View Single Post
Old 03-21-13, 03:25 PM   #9
CCIP
Navy Seal
 
Join Date: Apr 2005
Location: Waterloo, Canada
Posts: 8,700
Downloads: 29
Uploads: 2


Default

It's actually affected me personally - I lived in Russia at the time, and was 2 years old, and happened to be caught in a rainshower in the days after it... There is reason to suspect that some chronic health problems I experienced in the years afterwards were related to it.

The degree of disinformation following the disaster is staggering. Noone knew anything, because the information was repressed until too late.
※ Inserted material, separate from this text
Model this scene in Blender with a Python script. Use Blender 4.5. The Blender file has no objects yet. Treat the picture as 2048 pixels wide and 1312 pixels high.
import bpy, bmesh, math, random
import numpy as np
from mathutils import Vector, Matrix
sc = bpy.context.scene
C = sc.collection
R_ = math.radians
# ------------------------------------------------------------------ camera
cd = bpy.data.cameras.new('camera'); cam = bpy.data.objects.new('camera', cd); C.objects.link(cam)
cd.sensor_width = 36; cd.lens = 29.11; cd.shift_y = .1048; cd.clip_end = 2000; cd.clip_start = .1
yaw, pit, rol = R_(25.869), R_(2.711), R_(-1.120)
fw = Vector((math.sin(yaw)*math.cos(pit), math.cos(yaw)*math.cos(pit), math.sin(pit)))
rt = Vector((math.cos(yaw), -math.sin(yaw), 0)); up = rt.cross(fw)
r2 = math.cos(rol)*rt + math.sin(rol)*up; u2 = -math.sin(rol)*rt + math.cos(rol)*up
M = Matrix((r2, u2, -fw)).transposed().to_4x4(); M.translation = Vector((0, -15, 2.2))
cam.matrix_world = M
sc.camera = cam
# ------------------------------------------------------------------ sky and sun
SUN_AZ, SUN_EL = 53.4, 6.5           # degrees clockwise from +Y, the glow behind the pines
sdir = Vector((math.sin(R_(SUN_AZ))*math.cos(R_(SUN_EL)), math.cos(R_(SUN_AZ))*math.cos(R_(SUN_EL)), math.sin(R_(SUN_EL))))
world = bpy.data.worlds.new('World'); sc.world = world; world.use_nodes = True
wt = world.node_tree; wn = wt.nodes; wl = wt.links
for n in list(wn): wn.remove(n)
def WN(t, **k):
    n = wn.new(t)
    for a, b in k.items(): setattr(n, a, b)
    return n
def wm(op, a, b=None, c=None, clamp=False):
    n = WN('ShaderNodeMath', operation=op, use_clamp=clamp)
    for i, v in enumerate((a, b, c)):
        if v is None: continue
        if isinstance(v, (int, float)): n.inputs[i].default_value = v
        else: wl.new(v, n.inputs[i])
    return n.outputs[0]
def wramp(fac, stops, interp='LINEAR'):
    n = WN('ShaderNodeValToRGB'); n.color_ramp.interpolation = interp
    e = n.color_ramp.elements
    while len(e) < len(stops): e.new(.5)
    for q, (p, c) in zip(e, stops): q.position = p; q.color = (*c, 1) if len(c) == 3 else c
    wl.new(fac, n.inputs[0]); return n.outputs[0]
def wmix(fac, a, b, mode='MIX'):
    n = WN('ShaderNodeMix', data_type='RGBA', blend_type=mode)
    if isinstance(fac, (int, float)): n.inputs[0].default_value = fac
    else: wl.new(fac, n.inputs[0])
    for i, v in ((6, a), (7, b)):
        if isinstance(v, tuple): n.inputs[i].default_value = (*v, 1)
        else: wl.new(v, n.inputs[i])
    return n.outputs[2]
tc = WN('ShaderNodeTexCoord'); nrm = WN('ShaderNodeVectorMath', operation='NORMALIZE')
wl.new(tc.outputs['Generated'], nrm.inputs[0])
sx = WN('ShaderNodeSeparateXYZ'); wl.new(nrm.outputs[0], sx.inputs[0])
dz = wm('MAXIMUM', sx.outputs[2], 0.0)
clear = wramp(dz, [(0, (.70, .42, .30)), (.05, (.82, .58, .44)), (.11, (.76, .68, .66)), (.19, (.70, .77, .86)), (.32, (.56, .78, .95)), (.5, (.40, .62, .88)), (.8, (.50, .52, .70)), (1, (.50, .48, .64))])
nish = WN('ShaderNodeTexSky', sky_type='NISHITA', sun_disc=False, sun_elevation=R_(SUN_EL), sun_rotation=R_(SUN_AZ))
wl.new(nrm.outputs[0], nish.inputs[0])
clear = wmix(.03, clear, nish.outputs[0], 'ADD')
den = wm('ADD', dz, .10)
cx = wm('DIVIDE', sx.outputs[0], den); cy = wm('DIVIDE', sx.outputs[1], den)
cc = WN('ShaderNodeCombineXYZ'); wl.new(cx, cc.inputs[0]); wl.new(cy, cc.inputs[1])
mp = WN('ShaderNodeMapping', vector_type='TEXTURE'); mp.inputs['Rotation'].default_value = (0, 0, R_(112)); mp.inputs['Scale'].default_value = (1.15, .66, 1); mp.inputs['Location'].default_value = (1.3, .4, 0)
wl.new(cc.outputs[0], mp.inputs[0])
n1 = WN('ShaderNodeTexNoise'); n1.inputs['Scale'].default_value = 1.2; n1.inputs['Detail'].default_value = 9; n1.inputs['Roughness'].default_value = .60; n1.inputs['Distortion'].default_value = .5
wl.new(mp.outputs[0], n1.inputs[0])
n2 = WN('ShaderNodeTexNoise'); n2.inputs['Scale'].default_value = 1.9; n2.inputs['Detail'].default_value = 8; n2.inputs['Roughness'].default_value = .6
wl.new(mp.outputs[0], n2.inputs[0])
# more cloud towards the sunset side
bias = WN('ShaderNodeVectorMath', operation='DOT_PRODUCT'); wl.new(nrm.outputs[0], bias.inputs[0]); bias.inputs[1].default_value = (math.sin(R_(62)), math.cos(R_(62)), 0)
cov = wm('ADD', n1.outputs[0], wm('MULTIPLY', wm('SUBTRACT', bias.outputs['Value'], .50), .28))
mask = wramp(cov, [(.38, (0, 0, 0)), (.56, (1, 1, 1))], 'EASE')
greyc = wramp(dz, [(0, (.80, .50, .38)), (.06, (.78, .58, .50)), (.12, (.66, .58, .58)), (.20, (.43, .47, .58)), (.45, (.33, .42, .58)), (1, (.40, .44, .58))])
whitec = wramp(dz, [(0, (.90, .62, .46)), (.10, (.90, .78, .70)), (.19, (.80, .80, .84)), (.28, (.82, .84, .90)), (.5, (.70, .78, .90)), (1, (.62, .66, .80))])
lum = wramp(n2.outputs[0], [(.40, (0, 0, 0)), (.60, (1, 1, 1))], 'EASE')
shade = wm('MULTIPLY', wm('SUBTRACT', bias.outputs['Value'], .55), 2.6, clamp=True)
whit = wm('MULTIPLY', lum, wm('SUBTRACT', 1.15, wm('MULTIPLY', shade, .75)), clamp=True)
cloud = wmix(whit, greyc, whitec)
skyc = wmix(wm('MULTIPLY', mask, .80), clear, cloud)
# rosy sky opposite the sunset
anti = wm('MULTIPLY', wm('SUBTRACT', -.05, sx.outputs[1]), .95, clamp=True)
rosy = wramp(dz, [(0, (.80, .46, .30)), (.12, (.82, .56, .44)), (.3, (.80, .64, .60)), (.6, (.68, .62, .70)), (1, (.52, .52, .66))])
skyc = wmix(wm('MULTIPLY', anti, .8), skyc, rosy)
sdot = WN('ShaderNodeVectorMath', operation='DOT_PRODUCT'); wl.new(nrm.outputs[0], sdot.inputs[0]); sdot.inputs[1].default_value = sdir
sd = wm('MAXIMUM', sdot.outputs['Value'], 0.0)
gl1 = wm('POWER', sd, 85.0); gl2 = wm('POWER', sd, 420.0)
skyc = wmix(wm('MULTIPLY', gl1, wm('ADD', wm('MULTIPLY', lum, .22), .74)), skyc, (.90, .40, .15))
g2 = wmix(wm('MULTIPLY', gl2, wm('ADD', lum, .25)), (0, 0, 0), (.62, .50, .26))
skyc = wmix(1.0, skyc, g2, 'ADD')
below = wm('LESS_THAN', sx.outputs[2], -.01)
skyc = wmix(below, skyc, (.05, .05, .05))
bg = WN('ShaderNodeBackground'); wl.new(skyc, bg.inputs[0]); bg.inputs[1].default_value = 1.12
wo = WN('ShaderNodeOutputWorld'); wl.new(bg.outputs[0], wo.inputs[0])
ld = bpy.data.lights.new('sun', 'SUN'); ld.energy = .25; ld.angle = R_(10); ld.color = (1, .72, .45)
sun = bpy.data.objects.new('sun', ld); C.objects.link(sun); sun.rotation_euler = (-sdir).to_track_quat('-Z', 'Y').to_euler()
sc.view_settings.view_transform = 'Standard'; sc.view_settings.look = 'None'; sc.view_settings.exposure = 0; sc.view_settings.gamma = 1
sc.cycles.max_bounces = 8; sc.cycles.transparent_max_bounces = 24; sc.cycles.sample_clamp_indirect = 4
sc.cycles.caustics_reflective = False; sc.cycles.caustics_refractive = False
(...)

It was even tougher on family friends of hours though. They lived in Kiev; 4 days later, most of them were at the May Day parade - and even then nobody was told anything, but everybody's ears were ringing. They could tell something was wrong, but nobody stopped the event, and so most of them were there. Most of them except one of the siblings in that family, that is, because he was busy with his work as one of the "liquidators". It's hard to overstate how tragic the fate of the "liquidators" of Chernobyl is - not only are they the unsung heroes who never got their true credit, but they're also the most significant group of victims who hardly got any support until too late. Most of them had no idea how bad it was, and in fact most of them didn't even know what they were being sent into. Those who were sent in the immediately afterwards generally had neither training nor protective equipment to deal with it. The best safety measure that most of them got was to limit their exposure - but working near a melted-down reactor meant that even a few minutes was enough to kill many of them, or at least change their life forever. That brother of my family's friends never recovered from it. He was sick for the rest of his life and never even got so much as a thanks. 10 years after Chernobyl, he blew his own head off with a shotgun in front of his entire family.

Hopefully someday the "liquidators" will get their rightful place in that story. Sadly, fewer and fewer of them are alive these days.
__________________

There are only forty people in the world and five of them are hamburgers.